Isabel se ha mantenido todo lo ajena posible de los escándalos y los vaivenes mediáticos. Algunas veces, como en la muerte de Diana, excesivamente alejada.

Sabe que su función está más allá de los encabezados, los tabloides y las pantallas, cumple con una misión histórica y lo ha hecho de forma ejemplar.

Jamás una declaración fuera de lugar, nunca un desplante o signo de veleidad o vanidad humana, nunca una flaqueza emocional producto de los muchos golpes que la vida asesta.

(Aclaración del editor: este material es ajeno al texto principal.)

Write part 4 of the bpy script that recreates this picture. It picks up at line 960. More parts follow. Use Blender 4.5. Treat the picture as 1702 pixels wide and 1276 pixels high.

En casi 85 años bajo el escrutinio a veces cruel y hostil del público, nunca se le ha visto llorar, ni en la muerte o funerales de sus padres, o de su marido. Es un ícono histórico, que parece superar las dimensiones de lo terrenal.

Hoy a sus 95 años de edad, su salud empieza a flaquear. A mediados de febrero en una audiencia con representantes militares, confesó que tenía dificultad de movimiento. Algo inédito en la historia, la Reina jamás había expresado púbicamente ninguna dolencia física. Hoy camina acompañada de un bastón, se le ve frágil y extremadamente delgada.

A sus 70 años en el trono, previstos para celebrarse en junio durante el Jubileo de Platino de su Majestad, Isabel II goza de amplia popularidad entre sus súbditos. Es depositaria de una extendida admiración por parte de la gente, quien la considera, un símbolo nacional viviente.

Cuando Isabel II muera, su hijo Carlos Príncipe de Gales, subirá al trono, y tendrá unos zapatos muy grandes que llenar, ante el impecable, ejemplar y monumental reinado de su madre.